_Information given_
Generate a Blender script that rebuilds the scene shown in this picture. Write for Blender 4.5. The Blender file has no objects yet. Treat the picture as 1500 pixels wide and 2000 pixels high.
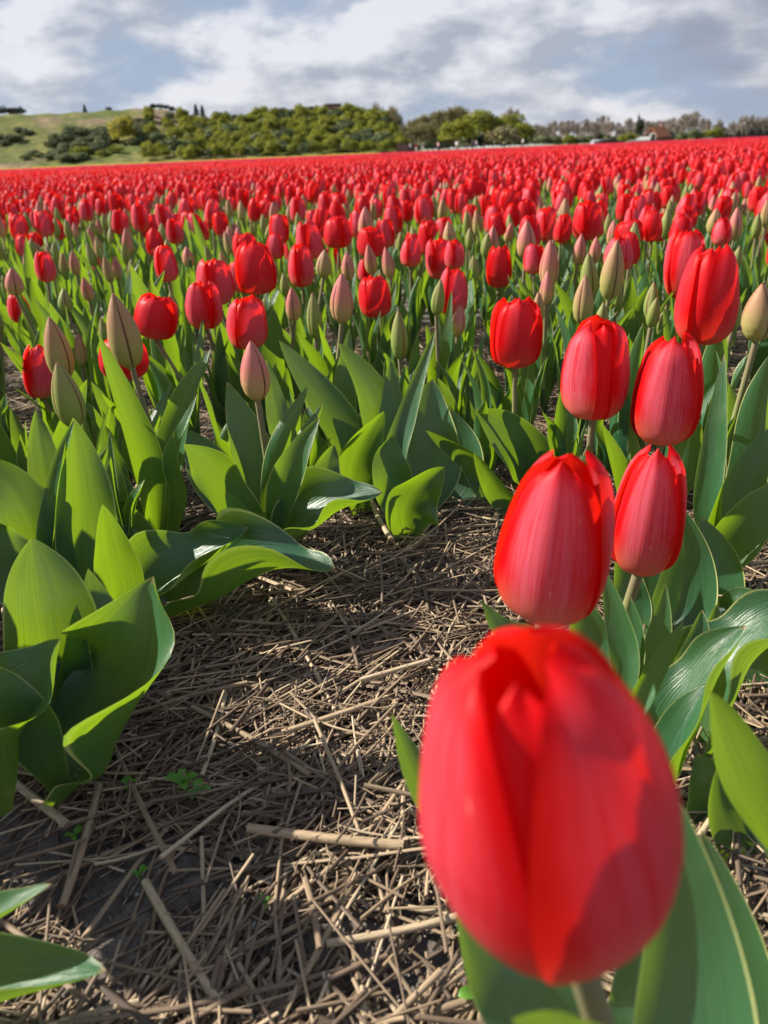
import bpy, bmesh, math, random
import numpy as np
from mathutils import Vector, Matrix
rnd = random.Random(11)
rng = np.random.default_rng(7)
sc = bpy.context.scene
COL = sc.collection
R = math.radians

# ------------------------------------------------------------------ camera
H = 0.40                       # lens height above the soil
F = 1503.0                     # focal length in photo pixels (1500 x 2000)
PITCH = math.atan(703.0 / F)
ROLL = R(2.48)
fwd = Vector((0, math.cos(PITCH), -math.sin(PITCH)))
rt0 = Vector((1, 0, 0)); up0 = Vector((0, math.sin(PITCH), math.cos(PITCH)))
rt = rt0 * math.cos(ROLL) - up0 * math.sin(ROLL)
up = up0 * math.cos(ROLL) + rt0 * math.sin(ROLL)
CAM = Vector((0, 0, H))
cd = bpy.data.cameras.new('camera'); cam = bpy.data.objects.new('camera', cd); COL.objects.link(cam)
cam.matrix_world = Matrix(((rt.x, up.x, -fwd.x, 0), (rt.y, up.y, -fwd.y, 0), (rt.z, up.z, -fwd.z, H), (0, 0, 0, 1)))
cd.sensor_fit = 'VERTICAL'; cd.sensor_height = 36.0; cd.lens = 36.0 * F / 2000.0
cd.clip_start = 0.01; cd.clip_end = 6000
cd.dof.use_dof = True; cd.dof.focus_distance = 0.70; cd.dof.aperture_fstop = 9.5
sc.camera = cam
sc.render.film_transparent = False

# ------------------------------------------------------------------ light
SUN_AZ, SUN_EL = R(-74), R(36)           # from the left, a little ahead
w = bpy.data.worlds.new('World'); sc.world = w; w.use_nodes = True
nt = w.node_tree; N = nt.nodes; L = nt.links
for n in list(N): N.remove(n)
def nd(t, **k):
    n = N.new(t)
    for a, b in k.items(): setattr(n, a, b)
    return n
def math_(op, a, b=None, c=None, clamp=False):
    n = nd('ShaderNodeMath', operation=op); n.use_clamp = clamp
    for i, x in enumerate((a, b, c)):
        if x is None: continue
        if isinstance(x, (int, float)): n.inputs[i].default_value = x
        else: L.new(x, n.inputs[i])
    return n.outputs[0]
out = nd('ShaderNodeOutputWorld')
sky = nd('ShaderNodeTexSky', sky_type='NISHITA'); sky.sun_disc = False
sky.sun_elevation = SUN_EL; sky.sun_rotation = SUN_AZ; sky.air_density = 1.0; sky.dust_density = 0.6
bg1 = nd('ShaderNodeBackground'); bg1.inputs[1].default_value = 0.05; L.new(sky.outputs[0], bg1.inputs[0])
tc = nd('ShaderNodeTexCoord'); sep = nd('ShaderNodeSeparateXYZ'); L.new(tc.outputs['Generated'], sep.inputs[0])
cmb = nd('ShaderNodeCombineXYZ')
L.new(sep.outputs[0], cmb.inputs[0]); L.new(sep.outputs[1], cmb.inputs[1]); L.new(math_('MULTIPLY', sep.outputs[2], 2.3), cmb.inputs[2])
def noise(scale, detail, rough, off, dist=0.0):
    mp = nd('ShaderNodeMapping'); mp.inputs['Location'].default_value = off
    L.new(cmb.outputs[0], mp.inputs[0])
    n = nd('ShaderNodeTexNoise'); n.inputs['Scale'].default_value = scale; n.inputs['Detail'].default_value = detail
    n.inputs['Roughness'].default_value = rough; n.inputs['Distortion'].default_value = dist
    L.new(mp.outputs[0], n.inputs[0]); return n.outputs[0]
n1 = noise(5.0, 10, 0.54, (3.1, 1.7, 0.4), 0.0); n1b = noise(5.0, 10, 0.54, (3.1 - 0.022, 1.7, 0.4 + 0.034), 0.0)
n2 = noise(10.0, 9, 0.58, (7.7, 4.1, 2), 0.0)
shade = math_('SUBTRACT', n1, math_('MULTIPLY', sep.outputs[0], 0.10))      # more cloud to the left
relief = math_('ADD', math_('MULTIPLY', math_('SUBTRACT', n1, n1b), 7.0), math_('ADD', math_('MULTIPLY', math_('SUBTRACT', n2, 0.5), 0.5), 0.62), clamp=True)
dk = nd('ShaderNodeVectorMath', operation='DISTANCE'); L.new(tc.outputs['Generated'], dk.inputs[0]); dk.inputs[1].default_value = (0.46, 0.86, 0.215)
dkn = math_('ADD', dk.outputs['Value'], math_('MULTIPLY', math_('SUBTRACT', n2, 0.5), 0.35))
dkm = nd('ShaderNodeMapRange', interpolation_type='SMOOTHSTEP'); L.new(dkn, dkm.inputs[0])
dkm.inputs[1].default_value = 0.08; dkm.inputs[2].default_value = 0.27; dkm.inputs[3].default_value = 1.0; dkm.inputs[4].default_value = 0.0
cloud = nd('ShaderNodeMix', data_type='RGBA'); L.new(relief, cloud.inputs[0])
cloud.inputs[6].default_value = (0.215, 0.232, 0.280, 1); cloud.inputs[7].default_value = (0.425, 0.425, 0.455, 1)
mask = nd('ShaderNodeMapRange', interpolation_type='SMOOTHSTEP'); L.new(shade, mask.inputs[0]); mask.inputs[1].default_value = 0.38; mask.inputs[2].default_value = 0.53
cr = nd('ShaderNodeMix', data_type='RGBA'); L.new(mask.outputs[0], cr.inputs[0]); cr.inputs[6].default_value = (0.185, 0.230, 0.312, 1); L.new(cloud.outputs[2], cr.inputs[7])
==
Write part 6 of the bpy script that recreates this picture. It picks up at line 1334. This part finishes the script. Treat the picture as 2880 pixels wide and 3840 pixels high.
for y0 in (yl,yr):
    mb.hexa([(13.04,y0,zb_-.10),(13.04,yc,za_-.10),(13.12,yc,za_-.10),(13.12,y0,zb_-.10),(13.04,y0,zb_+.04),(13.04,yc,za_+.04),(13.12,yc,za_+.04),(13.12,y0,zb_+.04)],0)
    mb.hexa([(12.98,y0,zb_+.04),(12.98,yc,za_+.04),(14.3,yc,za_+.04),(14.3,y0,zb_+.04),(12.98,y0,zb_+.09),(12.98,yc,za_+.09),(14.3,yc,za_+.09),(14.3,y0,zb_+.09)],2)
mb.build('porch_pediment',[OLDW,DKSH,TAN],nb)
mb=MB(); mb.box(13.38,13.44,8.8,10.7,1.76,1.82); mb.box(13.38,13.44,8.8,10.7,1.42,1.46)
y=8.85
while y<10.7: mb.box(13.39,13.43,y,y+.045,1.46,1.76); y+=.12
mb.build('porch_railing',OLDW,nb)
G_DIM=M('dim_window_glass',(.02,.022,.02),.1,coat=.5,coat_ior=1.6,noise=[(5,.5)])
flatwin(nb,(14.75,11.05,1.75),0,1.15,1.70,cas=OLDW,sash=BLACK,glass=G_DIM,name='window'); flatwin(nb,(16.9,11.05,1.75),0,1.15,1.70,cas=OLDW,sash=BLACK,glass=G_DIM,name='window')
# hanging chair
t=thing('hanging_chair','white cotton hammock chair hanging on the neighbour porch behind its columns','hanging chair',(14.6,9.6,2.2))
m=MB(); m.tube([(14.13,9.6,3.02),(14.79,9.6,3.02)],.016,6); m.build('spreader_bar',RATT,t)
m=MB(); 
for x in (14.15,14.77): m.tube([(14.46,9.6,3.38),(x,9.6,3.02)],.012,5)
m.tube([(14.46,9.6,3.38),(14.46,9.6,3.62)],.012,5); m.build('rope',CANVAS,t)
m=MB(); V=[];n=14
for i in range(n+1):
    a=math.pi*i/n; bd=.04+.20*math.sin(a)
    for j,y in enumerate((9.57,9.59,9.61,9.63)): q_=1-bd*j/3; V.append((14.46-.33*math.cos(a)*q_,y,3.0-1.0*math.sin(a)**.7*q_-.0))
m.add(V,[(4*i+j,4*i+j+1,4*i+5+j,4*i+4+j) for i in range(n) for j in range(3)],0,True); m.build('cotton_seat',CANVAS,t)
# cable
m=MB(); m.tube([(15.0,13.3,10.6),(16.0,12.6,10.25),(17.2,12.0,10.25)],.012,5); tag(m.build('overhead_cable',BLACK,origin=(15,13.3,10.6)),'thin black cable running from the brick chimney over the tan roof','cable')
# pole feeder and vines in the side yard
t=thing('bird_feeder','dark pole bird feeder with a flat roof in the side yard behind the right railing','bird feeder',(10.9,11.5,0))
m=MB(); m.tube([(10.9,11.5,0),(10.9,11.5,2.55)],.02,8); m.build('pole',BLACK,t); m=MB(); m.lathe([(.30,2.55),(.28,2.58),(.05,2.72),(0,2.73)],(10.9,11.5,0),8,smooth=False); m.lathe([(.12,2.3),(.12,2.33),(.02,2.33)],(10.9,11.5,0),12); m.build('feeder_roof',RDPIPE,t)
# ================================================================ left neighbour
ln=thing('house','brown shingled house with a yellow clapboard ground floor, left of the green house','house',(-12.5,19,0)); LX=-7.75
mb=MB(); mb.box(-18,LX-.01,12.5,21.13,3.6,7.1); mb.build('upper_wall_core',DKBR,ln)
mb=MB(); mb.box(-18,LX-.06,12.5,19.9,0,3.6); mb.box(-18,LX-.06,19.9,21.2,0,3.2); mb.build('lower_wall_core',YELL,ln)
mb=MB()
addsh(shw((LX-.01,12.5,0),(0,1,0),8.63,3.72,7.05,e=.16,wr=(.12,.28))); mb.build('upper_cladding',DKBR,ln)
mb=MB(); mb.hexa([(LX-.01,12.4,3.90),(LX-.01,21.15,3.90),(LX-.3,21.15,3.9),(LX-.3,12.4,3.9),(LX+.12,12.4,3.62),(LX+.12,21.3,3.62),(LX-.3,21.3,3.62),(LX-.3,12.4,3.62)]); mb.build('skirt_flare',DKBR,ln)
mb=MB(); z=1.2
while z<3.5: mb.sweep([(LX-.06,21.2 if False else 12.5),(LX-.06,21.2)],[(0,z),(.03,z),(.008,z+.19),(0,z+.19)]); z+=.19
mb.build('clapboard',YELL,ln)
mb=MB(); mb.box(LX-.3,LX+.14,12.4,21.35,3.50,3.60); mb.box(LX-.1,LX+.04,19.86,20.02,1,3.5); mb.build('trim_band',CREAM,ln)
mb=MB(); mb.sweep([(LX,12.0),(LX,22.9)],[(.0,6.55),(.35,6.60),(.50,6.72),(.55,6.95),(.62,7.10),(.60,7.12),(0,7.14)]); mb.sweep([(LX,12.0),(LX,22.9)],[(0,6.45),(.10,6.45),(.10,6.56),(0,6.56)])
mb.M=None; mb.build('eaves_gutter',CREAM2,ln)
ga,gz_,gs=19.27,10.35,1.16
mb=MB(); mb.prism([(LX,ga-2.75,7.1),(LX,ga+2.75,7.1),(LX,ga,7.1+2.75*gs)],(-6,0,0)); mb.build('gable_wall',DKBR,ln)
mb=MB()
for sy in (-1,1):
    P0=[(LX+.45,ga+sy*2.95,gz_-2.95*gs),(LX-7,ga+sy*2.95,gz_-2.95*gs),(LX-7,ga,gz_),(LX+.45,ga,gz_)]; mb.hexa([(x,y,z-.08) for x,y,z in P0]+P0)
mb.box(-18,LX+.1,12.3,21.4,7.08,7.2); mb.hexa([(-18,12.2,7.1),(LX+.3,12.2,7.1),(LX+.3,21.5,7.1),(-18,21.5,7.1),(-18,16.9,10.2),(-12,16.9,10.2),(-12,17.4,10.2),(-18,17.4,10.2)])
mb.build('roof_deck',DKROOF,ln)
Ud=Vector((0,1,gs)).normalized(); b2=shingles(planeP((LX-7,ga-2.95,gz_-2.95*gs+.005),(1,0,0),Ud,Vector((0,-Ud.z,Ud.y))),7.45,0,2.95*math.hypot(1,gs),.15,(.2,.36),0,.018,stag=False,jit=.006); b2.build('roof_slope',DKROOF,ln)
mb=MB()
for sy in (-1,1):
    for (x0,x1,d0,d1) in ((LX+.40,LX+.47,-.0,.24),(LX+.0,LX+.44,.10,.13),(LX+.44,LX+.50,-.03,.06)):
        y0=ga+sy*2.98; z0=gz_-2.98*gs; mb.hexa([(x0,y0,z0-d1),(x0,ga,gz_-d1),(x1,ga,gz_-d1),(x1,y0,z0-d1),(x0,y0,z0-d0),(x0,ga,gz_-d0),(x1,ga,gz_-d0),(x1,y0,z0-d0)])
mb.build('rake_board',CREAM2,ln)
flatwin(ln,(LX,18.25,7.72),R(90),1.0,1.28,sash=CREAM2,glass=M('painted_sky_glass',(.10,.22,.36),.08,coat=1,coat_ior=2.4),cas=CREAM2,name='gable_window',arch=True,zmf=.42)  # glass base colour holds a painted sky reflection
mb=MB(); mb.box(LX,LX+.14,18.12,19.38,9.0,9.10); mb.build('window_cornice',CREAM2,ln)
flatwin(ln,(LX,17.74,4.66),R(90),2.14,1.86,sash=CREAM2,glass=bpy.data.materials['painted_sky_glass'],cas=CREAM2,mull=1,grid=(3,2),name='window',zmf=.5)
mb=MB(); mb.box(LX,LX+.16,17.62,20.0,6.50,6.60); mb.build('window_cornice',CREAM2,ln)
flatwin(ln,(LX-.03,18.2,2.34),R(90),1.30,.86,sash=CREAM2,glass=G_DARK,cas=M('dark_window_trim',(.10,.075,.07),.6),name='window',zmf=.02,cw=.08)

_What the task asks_
Return exactly the lines from the one with "Generate a Blender" to the one with "R = math.radians", both ends kept, and only those. Images are left out.

_Response_
Generate a Blender script that rebuilds the scene shown in this picture. Write for Blender 4.5. The Blender file has no objects yet. Treat the picture as 1500 pixels wide and 2000 pixels high.
import bpy, bmesh, math, random
import numpy as np
from mathutils import Vector, Matrix
rnd = random.Random(11)
rng = np.random.default_rng(7)
sc = bpy.context.scene
COL = sc.collection
R = math.radians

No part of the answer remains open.